Le posizioni dei candidati democratici sembrano più lineari, anche se i commentatori continuano a sottolineare che in questa campagna presidenziale non siano ancora emerse. Harris da senatrice fu la prima firmataria nel 2019 del MOREAct, la proposta di legge per la rimozione della cannabis dalle tabelle della legge federale sulle droghe e la sua regolamentazione, mentre il suo candidato vice Tim Waltz ha più volte chiesto la fine del proibizionismo e giusto l’anno scorso firmato la legge che ha legalizzato la cannabis in Minnesota. Certo Harris nel suo ruolo di Vice Presidente ha poco inciso su questi temi, come del resto su molti altri. Hanno pesato le posizioni meno “radicali” del Presidente Biden, disposto a discutere solo di depenalizzazione.
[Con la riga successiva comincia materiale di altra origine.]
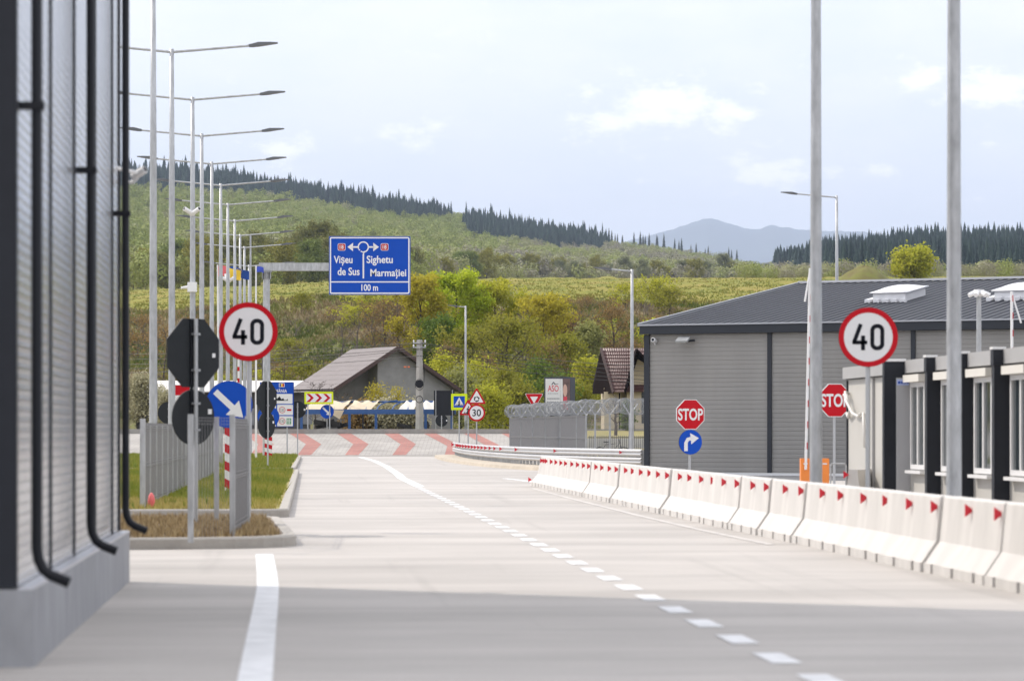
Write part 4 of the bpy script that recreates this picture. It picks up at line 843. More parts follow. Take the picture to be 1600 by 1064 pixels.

Nonostante questo, è stato avviato il processo di declassificazione della cannabis dalla tabella I alle III della legge federale, che però dovrà attendere le audizioni fissate dalla DEA per dicembre per avere la sua conclusione.
Se è vero, come ricordato proprio da Trump qualche mese fa, che la legalizzazione è un tema sempre più popolare fra gli elettori – che meglio ci fa comprendere le sue recenti prese di posizione – sarà interessante capire se e come interferirà stavolta con la campagna elettorale presidenziale. In un paese che appare sempre più diviso e sempre più polarizzato, metà della popolazione vive già in un regime di regolamentazione legale della cannabis: l’altra metà che vorrà fare?